• **Given instruction**
Retype the material below. Keep every word exactly as it is.

• **Dataset excerpt**

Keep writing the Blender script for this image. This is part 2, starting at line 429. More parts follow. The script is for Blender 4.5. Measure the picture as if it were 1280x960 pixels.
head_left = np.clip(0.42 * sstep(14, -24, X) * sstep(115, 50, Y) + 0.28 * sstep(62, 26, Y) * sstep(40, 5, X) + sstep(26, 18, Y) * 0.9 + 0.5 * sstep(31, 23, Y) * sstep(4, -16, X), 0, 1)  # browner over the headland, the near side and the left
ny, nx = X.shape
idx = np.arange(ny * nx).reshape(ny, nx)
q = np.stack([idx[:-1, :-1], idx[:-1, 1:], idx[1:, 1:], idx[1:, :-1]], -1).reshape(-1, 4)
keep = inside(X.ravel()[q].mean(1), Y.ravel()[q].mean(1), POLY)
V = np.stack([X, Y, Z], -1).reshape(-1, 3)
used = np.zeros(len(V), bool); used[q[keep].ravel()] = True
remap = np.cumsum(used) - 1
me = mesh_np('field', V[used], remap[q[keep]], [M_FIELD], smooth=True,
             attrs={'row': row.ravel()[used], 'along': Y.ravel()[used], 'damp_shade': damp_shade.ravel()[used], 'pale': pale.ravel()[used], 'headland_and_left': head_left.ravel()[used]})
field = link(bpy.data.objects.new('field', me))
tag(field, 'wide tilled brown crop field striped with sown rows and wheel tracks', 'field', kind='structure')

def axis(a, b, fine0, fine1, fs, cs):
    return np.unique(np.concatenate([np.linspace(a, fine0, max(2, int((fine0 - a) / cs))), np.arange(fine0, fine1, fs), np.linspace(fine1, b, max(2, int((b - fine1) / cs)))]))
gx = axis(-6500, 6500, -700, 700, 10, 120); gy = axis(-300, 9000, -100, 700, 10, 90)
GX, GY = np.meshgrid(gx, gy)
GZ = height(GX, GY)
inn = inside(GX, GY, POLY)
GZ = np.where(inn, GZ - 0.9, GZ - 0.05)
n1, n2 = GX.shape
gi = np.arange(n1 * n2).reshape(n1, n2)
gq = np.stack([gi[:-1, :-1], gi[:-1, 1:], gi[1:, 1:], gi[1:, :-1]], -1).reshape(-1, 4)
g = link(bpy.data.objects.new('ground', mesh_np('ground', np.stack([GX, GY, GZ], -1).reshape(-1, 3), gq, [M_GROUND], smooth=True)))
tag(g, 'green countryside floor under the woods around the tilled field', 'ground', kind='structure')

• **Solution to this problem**
Keep writing the Blender script for this image. This is part 2, starting at line 429. More parts follow. The script is for Blender 4.5. Measure the picture as if it were 1280x960 pixels.
head_left = np.clip(0.42 * sstep(14, -24, X) * sstep(115, 50, Y) + 0.28 * sstep(62, 26, Y) * sstep(40, 5, X) + sstep(26, 18, Y) * 0.9 + 0.5 * sstep(31, 23, Y) * sstep(4, -16, X), 0, 1)  # browner over the headland, the near side and the left
ny, nx = X.shape
idx = np.arange(ny * nx).reshape(ny, nx)
q = np.stack([idx[:-1, :-1], idx[:-1, 1:], idx[1:, 1:], idx[1:, :-1]], -1).reshape(-1, 4)
keep = inside(X.ravel()[q].mean(1), Y.ravel()[q].mean(1), POLY)
V = np.stack([X, Y, Z], -1).reshape(-1, 3)
used = np.zeros(len(V), bool); used[q[keep].ravel()] = True
remap = np.cumsum(used) - 1
me = mesh_np('field', V[used], remap[q[keep]], [M_FIELD], smooth=True,
             attrs={'row': row.ravel()[used], 'along': Y.ravel()[used], 'damp_shade': damp_shade.ravel()[used], 'pale': pale.ravel()[used], 'headland_and_left': head_left.ravel()[used]})
field = link(bpy.data.objects.new('field', me))
tag(field, 'wide tilled brown crop field striped with sown rows and wheel tracks', 'field', kind='structure')

def axis(a, b, fine0, fine1, fs, cs):
    return np.unique(np.concatenate([np.linspace(a, fine0, max(2, int((fine0 - a) / cs))), np.arange(fine0, fine1, fs), np.linspace(fine1, b, max(2, int((b - fine1) / cs)))]))
gx = axis(-6500, 6500, -700, 700, 10, 120); gy = axis(-300, 9000, -100, 700, 10, 90)
GX, GY = np.meshgrid(gx, gy)
GZ = height(GX, GY)
inn = inside(GX, GY, POLY)
GZ = np.where(inn, GZ - 0.9, GZ - 0.05)
n1, n2 = GX.shape
gi = np.arange(n1 * n2).reshape(n1, n2)
gq = np.stack([gi[:-1, :-1], gi[:-1, 1:], gi[1:, 1:], gi[1:, :-1]], -1).reshape(-1, 4)
g = link(bpy.data.objects.new('ground', mesh_np('ground', np.stack([GX, GY, GZ], -1).reshape(-1, 3), gq, [M_GROUND], smooth=True)))
tag(g, 'green countryside floor under the woods around the tilled field', 'ground', kind='structure')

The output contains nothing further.